My artists statement tells the audience about my work and the mind set I had while completing and creating new pieces. It is to the point and describes me as an artist.
Artist Statement: The changing of the events in my life dictates who I am as an artist. My art is from my personal feelings, and the colors show my true soul. My primary focus is on being free and experimenting with color, not held back by challenges that lie ahead or the ones that affected prior to this. As a student of Northampton Community College I have learned that there is no such thing as “bad art.” Everyone has an opinion, and they should be willing to accept these feelings.
My artwork is from creativity and inspirations that surround me. I selected these materials because they serve as found objects and add a sculpture feel towards the works. The texture and shapes they portray are very organic. In several works I used colored ink, acrylic paint, and paper towels. Working with these gave me a sense of being free and inspired. I am attracted to the abstract look I can create with these materials.

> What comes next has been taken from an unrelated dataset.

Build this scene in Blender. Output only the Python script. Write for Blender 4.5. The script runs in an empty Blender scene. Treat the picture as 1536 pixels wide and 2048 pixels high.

My current art is a work in progress. I began my work with the journey that has lead me to this class. I experimented with paper towels, the abstract shapes and free flowing paints. In addition, the rough road that I have overcome taught me to see things in a different light. I have a positive outlook on things and the abstract flower pieces dictate the point I am at currently. I am challenging myself by soul searching and expressing my true feelings from within to create art. I enjoy expressing myself using abstract shapes and colors.